▸ TASK REQUIREMENTS:
Repeat only the lines from the line containing "The Blender Python" through the line containing "tag(o, 'crumpled red", both included, exactly as they stand.

▸ TASK MATERIAL:
— START —
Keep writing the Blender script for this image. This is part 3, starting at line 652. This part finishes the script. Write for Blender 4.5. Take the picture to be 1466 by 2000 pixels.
— END —
— START —
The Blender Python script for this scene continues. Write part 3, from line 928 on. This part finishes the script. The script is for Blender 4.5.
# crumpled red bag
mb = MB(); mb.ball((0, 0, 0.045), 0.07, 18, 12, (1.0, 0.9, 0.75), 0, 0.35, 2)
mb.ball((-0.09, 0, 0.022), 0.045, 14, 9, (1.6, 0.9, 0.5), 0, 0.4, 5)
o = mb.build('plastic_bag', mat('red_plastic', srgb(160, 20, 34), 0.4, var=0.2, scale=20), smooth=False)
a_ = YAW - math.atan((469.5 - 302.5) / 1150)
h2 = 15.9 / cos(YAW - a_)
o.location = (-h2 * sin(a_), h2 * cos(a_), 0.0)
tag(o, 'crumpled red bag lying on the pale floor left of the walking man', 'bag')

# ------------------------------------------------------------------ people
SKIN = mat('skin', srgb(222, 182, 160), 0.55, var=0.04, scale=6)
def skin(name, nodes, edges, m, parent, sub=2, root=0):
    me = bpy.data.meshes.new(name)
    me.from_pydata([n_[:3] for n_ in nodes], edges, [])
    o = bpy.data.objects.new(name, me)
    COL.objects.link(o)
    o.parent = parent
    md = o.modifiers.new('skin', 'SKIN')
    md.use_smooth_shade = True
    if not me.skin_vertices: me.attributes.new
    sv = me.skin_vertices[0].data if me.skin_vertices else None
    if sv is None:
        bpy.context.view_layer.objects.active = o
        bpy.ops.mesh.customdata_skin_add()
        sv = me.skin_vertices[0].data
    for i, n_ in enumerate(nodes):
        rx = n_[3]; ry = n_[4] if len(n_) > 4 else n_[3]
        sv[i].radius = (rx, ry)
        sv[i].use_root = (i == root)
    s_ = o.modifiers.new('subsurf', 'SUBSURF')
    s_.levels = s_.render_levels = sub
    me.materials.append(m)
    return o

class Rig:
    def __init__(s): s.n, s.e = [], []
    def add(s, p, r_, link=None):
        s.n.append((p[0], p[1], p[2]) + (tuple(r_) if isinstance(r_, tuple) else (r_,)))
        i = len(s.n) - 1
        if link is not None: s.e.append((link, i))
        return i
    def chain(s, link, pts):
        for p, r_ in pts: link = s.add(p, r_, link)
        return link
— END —
— START —
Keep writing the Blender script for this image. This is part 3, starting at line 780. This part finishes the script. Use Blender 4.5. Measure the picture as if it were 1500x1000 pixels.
— END —
▸ FULL OUTPUT:
The Blender Python script for this scene continues. Write part 3, from line 928 on. This part finishes the script. The script is for Blender 4.5.
# crumpled red bag
mb = MB(); mb.ball((0, 0, 0.045), 0.07, 18, 12, (1.0, 0.9, 0.75), 0, 0.35, 2)
mb.ball((-0.09, 0, 0.022), 0.045, 14, 9, (1.6, 0.9, 0.5), 0, 0.4, 5)
o = mb.build('plastic_bag', mat('red_plastic', srgb(160, 20, 34), 0.4, var=0.2, scale=20), smooth=False)
a_ = YAW - math.atan((469.5 - 302.5) / 1150)
h2 = 15.9 / cos(YAW - a_)
o.location = (-h2 * sin(a_), h2 * cos(a_), 0.0)
tag(o, 'crumpled red bag lying on the pale floor left of the walking man', 'bag')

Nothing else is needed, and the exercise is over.